Terang saja, kini Deasy hanya mengantongi uang Rp 50.000 sampai Rp 60.000 per hari. Kadang Deasy mendapat uluran tangan dari sanak keluarga, bantuan sosial pemerintah, dan tak jarang pinjam uang sana sini.
Di tengah tekanan itu, Deasy mengaku sempat mau menyerah dengan keadaan.
Dia sempat berada di titik di mana kondisi terasa tidak adil baginya. Mengapa harus dirinya yang menanggung beban ini sendiri? Mengapa tidak ada campur tangan dari sang mantan suami? Mengapa harus sesusah ini hidup yang dijalani ? Semua pertanyaan muncul dalam lelah yang memuncak.
“Kalau sudah seperti itu, cara menenangkan diri hanya diam. Enggak mikir apa-apa cuma diam saja menenangkan diri, menghibur diri sama sambil lihat anak-anak. Saya kembali lihat anak-anak saya,” kata Deasy.
Deasy seketika terbangun dari kekecewaaanya kala terbayang dua wajah sang buah hati.
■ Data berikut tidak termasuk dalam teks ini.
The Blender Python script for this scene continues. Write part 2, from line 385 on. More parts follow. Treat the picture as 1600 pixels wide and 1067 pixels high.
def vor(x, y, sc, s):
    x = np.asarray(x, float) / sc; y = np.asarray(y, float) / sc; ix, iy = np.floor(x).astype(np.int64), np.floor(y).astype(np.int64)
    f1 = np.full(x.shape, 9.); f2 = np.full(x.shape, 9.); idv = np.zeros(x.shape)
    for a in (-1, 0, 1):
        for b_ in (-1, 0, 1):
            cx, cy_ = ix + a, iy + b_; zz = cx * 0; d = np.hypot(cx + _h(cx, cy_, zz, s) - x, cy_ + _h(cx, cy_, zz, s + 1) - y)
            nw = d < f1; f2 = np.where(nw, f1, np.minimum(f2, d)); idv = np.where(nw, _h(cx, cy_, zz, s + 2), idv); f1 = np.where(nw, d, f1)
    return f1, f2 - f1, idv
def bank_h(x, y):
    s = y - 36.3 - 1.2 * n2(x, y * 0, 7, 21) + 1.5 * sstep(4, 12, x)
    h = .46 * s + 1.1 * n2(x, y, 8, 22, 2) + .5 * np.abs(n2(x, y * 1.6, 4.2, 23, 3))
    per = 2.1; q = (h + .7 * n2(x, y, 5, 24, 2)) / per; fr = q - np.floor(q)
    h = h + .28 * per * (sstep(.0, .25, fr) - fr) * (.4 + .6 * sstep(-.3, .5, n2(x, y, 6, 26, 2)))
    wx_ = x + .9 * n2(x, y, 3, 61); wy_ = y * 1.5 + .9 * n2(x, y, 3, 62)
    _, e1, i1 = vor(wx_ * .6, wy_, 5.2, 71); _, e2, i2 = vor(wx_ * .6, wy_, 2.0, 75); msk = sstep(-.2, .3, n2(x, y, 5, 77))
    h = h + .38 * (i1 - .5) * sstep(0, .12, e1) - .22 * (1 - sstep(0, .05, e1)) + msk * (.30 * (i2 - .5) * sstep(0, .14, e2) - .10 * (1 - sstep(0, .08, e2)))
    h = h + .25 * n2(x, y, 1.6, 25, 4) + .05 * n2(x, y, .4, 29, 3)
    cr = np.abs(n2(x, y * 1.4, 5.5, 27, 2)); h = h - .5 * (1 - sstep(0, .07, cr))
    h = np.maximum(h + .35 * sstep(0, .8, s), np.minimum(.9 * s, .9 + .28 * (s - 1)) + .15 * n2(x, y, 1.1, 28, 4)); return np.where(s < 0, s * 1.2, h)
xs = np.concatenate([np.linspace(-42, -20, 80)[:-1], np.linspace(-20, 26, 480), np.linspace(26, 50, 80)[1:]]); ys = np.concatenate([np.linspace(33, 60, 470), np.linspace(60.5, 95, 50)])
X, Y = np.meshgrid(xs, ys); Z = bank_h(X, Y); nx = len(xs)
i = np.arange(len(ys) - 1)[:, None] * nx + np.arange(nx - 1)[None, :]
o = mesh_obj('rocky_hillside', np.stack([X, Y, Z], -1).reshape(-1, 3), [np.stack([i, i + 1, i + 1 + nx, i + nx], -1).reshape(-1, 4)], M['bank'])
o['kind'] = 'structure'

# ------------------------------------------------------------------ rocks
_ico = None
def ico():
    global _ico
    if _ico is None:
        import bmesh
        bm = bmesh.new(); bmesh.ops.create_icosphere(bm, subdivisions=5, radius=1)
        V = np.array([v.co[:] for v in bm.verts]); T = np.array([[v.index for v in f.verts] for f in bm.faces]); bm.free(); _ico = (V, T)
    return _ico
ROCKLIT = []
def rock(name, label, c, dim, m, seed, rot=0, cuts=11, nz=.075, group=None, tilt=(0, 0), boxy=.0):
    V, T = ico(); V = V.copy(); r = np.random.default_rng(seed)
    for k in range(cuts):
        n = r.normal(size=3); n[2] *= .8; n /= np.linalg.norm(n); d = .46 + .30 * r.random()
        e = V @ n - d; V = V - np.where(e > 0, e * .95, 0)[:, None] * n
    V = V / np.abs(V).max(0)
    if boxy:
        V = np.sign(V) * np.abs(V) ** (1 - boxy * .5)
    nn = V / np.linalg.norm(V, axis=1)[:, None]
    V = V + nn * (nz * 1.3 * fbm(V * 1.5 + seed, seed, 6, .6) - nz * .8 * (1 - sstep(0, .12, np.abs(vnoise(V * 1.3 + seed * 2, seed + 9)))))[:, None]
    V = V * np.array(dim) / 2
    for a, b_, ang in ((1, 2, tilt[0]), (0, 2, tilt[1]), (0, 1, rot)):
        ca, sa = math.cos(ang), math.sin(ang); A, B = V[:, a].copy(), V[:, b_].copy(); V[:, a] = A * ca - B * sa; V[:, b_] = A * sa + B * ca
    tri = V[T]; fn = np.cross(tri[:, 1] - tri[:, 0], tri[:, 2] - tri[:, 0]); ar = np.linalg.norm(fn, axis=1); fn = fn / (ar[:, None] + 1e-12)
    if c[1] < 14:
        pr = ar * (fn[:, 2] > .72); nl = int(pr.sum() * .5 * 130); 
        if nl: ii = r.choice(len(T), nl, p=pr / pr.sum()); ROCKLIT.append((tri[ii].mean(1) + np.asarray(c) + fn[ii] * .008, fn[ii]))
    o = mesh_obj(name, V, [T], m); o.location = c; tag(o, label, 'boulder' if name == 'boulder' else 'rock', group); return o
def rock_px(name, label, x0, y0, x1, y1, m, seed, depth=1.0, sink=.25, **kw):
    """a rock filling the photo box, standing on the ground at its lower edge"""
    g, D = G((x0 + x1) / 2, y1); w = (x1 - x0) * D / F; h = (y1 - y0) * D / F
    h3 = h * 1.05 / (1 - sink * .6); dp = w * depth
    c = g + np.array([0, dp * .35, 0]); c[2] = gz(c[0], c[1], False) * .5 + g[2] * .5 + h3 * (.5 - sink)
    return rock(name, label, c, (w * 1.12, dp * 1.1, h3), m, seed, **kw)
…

Dia sadar di tengah sulitnya hidup, ada dua orang yang harus dia perjuangkan.
Apa jadinya nasib kedua orang anaknya jika Deasy sudah menyerah dengan kehidupan.
Maka dari itu, kerja keras banting tulang hingga jungkir balik pun dia lakukan demi sang anak.
“Kembali lagi saya melihat anak, hanya anak yang bisa buat saya semangat sampai sekarang,” kata dia.